**What you will do**
Can the data below be set down again exactly, line for line?

**Data provided**
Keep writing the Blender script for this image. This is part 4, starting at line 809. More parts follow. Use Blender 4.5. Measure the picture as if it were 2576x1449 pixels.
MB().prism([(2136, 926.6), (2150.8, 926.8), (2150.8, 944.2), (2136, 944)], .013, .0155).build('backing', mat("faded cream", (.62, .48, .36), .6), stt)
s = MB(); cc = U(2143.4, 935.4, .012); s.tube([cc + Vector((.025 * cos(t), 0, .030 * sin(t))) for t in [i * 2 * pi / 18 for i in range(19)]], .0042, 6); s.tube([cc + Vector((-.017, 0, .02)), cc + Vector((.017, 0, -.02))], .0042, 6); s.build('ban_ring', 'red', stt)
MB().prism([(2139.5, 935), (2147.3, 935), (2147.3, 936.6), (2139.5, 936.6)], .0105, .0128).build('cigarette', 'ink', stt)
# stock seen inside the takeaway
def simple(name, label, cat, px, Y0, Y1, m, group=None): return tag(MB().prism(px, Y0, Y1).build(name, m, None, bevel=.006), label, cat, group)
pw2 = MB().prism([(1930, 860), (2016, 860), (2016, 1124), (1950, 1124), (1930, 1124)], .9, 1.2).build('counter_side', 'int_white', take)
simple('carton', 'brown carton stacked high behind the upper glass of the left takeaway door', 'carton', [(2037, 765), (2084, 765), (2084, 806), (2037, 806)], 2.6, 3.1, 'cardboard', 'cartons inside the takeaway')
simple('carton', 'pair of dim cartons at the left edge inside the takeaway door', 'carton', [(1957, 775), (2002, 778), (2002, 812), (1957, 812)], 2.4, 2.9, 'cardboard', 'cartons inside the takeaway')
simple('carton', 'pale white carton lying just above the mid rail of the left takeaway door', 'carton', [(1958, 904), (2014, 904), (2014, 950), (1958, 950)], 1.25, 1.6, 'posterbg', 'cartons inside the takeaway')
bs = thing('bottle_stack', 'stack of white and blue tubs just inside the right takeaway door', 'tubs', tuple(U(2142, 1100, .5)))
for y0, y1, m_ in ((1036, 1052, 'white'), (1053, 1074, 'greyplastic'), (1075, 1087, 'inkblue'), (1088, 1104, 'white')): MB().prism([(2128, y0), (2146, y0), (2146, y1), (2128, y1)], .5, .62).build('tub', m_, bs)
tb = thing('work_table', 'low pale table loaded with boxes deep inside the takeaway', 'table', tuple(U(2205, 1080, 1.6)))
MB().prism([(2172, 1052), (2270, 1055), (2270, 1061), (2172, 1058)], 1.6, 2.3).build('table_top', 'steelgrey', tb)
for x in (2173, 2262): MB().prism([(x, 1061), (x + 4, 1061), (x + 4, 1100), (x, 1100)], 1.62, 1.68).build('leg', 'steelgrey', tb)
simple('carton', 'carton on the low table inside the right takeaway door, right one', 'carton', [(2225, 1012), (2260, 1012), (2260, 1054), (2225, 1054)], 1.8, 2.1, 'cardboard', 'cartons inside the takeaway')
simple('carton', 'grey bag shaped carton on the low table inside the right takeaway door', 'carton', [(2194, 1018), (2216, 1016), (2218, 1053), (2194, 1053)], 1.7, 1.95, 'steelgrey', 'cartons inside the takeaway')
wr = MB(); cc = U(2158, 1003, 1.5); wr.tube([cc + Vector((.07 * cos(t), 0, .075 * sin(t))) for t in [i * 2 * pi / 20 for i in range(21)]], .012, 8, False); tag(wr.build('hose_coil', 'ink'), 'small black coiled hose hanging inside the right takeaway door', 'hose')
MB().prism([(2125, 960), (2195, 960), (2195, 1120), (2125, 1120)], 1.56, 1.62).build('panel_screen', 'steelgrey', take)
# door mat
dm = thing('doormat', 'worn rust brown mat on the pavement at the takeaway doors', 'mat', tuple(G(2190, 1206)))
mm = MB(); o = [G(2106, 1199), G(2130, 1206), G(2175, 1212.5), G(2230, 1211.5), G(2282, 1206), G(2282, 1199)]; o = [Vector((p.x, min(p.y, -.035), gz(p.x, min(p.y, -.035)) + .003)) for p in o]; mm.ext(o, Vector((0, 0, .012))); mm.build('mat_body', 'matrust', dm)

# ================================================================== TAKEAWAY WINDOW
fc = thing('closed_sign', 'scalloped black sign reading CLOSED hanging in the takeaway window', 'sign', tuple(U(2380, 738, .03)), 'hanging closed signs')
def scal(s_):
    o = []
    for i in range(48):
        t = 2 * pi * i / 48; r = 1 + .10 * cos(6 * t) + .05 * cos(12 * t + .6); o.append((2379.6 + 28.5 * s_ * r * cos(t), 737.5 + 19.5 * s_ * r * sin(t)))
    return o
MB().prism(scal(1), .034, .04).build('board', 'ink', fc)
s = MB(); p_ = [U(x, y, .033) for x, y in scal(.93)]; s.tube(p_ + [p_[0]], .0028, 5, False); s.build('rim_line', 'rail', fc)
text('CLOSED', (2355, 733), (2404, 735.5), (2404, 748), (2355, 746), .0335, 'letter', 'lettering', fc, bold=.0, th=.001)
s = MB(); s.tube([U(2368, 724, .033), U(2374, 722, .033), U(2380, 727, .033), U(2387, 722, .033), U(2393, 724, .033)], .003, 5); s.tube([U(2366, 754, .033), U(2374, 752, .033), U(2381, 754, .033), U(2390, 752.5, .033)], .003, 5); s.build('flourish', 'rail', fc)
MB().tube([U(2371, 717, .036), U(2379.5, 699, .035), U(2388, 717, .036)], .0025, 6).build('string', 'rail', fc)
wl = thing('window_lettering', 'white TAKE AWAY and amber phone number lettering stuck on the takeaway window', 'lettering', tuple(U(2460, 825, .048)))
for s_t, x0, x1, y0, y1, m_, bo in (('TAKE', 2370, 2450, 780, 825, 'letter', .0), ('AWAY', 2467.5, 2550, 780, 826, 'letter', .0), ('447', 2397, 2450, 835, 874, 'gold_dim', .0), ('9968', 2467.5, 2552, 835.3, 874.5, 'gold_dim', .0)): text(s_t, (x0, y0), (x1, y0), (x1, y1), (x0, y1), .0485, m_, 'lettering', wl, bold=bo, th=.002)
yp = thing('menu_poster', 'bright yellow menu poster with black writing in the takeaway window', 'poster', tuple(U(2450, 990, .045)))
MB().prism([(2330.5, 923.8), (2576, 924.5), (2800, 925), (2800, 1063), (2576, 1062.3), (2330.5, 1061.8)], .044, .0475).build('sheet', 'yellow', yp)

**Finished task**
Keep writing the Blender script for this image. This is part 4, starting at line 809. More parts follow. Use Blender 4.5. Measure the picture as if it were 2576x1449 pixels.
MB().prism([(2136, 926.6), (2150.8, 926.8), (2150.8, 944.2), (2136, 944)], .013, .0155).build('backing', mat("faded cream", (.62, .48, .36), .6), stt)
s = MB(); cc = U(2143.4, 935.4, .012); s.tube([cc + Vector((.025 * cos(t), 0, .030 * sin(t))) for t in [i * 2 * pi / 18 for i in range(19)]], .0042, 6); s.tube([cc + Vector((-.017, 0, .02)), cc + Vector((.017, 0, -.02))], .0042, 6); s.build('ban_ring', 'red', stt)
MB().prism([(2139.5, 935), (2147.3, 935), (2147.3, 936.6), (2139.5, 936.6)], .0105, .0128).build('cigarette', 'ink', stt)
# stock seen inside the takeaway
def simple(name, label, cat, px, Y0, Y1, m, group=None): return tag(MB().prism(px, Y0, Y1).build(name, m, None, bevel=.006), label, cat, group)
pw2 = MB().prism([(1930, 860), (2016, 860), (2016, 1124), (1950, 1124), (1930, 1124)], .9, 1.2).build('counter_side', 'int_white', take)
simple('carton', 'brown carton stacked high behind the upper glass of the left takeaway door', 'carton', [(2037, 765), (2084, 765), (2084, 806), (2037, 806)], 2.6, 3.1, 'cardboard', 'cartons inside the takeaway')
simple('carton', 'pair of dim cartons at the left edge inside the takeaway door', 'carton', [(1957, 775), (2002, 778), (2002, 812), (1957, 812)], 2.4, 2.9, 'cardboard', 'cartons inside the takeaway')
simple('carton', 'pale white carton lying just above the mid rail of the left takeaway door', 'carton', [(1958, 904), (2014, 904), (2014, 950), (1958, 950)], 1.25, 1.6, 'posterbg', 'cartons inside the takeaway')
bs = thing('bottle_stack', 'stack of white and blue tubs just inside the right takeaway door', 'tubs', tuple(U(2142, 1100, .5)))
for y0, y1, m_ in ((1036, 1052, 'white'), (1053, 1074, 'greyplastic'), (1075, 1087, 'inkblue'), (1088, 1104, 'white')): MB().prism([(2128, y0), (2146, y0), (2146, y1), (2128, y1)], .5, .62).build('tub', m_, bs)
tb = thing('work_table', 'low pale table loaded with boxes deep inside the takeaway', 'table', tuple(U(2205, 1080, 1.6)))
MB().prism([(2172, 1052), (2270, 1055), (2270, 1061), (2172, 1058)], 1.6, 2.3).build('table_top', 'steelgrey', tb)
for x in (2173, 2262): MB().prism([(x, 1061), (x + 4, 1061), (x + 4, 1100), (x, 1100)], 1.62, 1.68).build('leg', 'steelgrey', tb)
simple('carton', 'carton on the low table inside the right takeaway door, right one', 'carton', [(2225, 1012), (2260, 1012), (2260, 1054), (2225, 1054)], 1.8, 2.1, 'cardboard', 'cartons inside the takeaway')
simple('carton', 'grey bag shaped carton on the low table inside the right takeaway door', 'carton', [(2194, 1018), (2216, 1016), (2218, 1053), (2194, 1053)], 1.7, 1.95, 'steelgrey', 'cartons inside the takeaway')
wr = MB(); cc = U(2158, 1003, 1.5); wr.tube([cc + Vector((.07 * cos(t), 0, .075 * sin(t))) for t in [i * 2 * pi / 20 for i in range(21)]], .012, 8, False); tag(wr.build('hose_coil', 'ink'), 'small black coiled hose hanging inside the right takeaway door', 'hose')
MB().prism([(2125, 960), (2195, 960), (2195, 1120), (2125, 1120)], 1.56, 1.62).build('panel_screen', 'steelgrey', take)
# door mat
dm = thing('doormat', 'worn rust brown mat on the pavement at the takeaway doors', 'mat', tuple(G(2190, 1206)))
mm = MB(); o = [G(2106, 1199), G(2130, 1206), G(2175, 1212.5), G(2230, 1211.5), G(2282, 1206), G(2282, 1199)]; o = [Vector((p.x, min(p.y, -.035), gz(p.x, min(p.y, -.035)) + .003)) for p in o]; mm.ext(o, Vector((0, 0, .012))); mm.build('mat_body', 'matrust', dm)

# ================================================================== TAKEAWAY WINDOW
fc = thing('closed_sign', 'scalloped black sign reading CLOSED hanging in the takeaway window', 'sign', tuple(U(2380, 738, .03)), 'hanging closed signs')
def scal(s_):
    o = []
    for i in range(48):
        t = 2 * pi * i / 48; r = 1 + .10 * cos(6 * t) + .05 * cos(12 * t + .6); o.append((2379.6 + 28.5 * s_ * r * cos(t), 737.5 + 19.5 * s_ * r * sin(t)))
    return o
MB().prism(scal(1), .034, .04).build('board', 'ink', fc)
s = MB(); p_ = [U(x, y, .033) for x, y in scal(.93)]; s.tube(p_ + [p_[0]], .0028, 5, False); s.build('rim_line', 'rail', fc)
text('CLOSED', (2355, 733), (2404, 735.5), (2404, 748), (2355, 746), .0335, 'letter', 'lettering', fc, bold=.0, th=.001)
s = MB(); s.tube([U(2368, 724, .033), U(2374, 722, .033), U(2380, 727, .033), U(2387, 722, .033), U(2393, 724, .033)], .003, 5); s.tube([U(2366, 754, .033), U(2374, 752, .033), U(2381, 754, .033), U(2390, 752.5, .033)], .003, 5); s.build('flourish', 'rail', fc)
MB().tube([U(2371, 717, .036), U(2379.5, 699, .035), U(2388, 717, .036)], .0025, 6).build('string', 'rail', fc)
wl = thing('window_lettering', 'white TAKE AWAY and amber phone number lettering stuck on the takeaway window', 'lettering', tuple(U(2460, 825, .048)))
for s_t, x0, x1, y0, y1, m_, bo in (('TAKE', 2370, 2450, 780, 825, 'letter', .0), ('AWAY', 2467.5, 2550, 780, 826, 'letter', .0), ('447', 2397, 2450, 835, 874, 'gold_dim', .0), ('9968', 2467.5, 2552, 835.3, 874.5, 'gold_dim', .0)): text(s_t, (x0, y0), (x1, y0), (x1, y1), (x0, y1), .0485, m_, 'lettering', wl, bold=bo, th=.002)
yp = thing('menu_poster', 'bright yellow menu poster with black writing in the takeaway window', 'poster', tuple(U(2450, 990, .045)))
MB().prism([(2330.5, 923.8), (2576, 924.5), (2800, 925), (2800, 1063), (2576, 1062.3), (2330.5, 1061.8)], .044, .0475).build('sheet', 'yellow', yp)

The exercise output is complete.